Despite his documented links to the papal shooting and other terrorist attacks, Catli was pressed into service as a death squad organizer for the Turkish government’s dirty war against the Kurds who have long struggled for independence inside both Turkey and Iraq.
Turkish Army spokesmen acknowledged that the Counter-Guerrilla Organization (renamed the Special Forces Command in 1992) was involved in the escalating anti-Kurdish campaign. Turkey got a wink and a nod from Washington as a quid pro quo for cooperating with the United States during the Gulf War.
Turkish jets bombed Kurdish bases inside Iraqi territory. Meanwhile, on the ground, anti-Kurdish death squads were assassinating more than 1,000 non-combatants in southeastern Turkey. Hundreds of other Kurds “disappeared” while in police custody. Human Rights Watch, Amnesty International and the European Parliament all condemned the Turkish security forces for these abuses.
Still, there was no hard evidence that Turkey’s security forces had recruited criminal elements as foot soldiers. That evidence surfaced only on Nov. 3, 1996, when Catli died in the fateful auto accident near Susurluk.
Strewn amidst the roadside wreckage was proof of what many journalists and human rights activists had long suspected — that successive Turkish governments had protected narco-traffickers, sheltered terrorists and sponsored gangs of killers to suppress Turkish dissidents and Kurdish rebels.
Colonel Turkes confirmed that Catli had performed clandestine duties for Turkey’s police and military. “On the basis of my state experience, I admit that Catli has been used by the state,” said Turkes. Catli had been cooperating “in the framework of a secret service working for the good of the state,” Turkes insisted.

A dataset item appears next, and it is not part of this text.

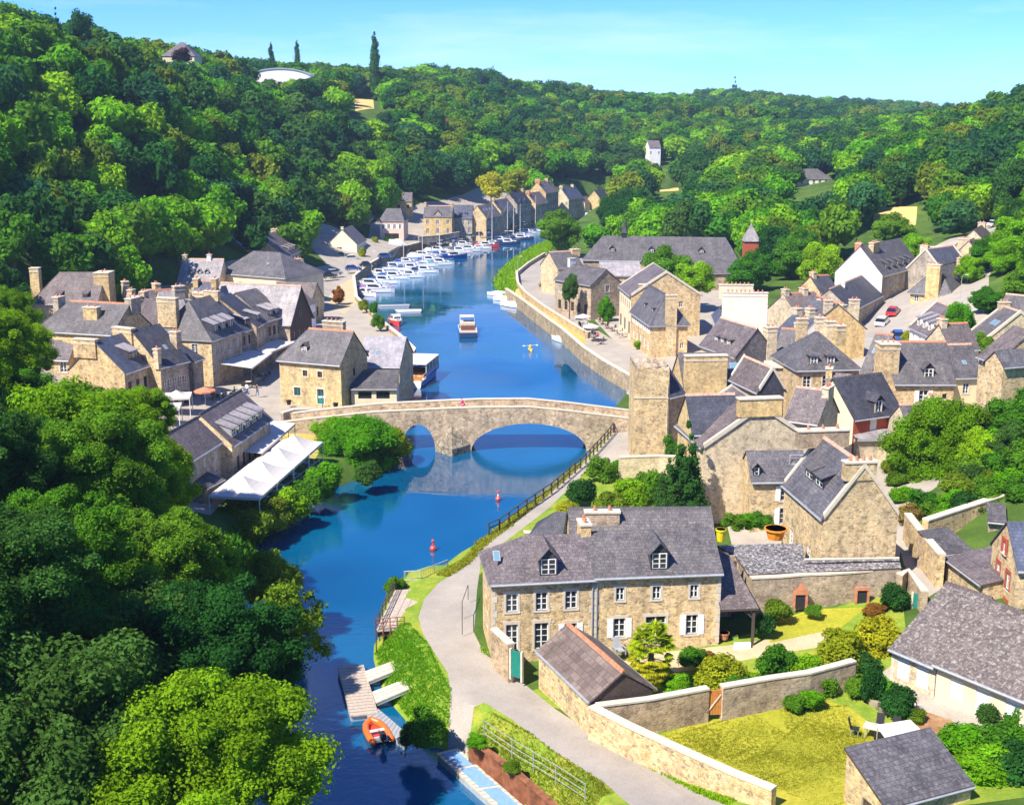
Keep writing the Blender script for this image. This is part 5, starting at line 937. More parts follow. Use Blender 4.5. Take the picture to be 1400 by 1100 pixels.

U.S.-backed Turkish officials, including Tansu Ciller, Prime Minister from 1993-1996, also defended Catli after the car crash. “I don’t know whether he is guilty or not,” Ciller stated, “but we will always respectfully remember those who fire bullets or suffer wounds in the name of this country, this nation and this state.”
Eighty members of the Turkish parliament urged the federal prosecutor to file charges of criminal misconduct against Ciller, who was serving as Turkey’s Foreign Minister, as well as Deputy Prime Minister. They asserted that the Susurluk incident provided Turkey “with a historic opportunity to expose unsolved murders and the drugs and arms smuggling that have been going on in our country for years.”
The scandal momentarily reinvigorated the Turkish press, which unearthed revelations about criminals and police officials involved in the heroin trade. But journalists also were victims of death squads in those years. The violent attack on Independent Flash TV was a reminder. Prosecutors have faced pressure, too, from superiors who are not eager to delve into state secrets. [Ultimately, the corruption case against Ciller was covered up.]
Across the Atlantic in Washington, the U.S. government did not acknowledge any responsibility for the Turkish Frankenstein that U.S. Cold War strategy helped to create. When asked about the Susurluk affair, a State Department spokesperson said it was “an internal Turkish matter.” He declined further comment.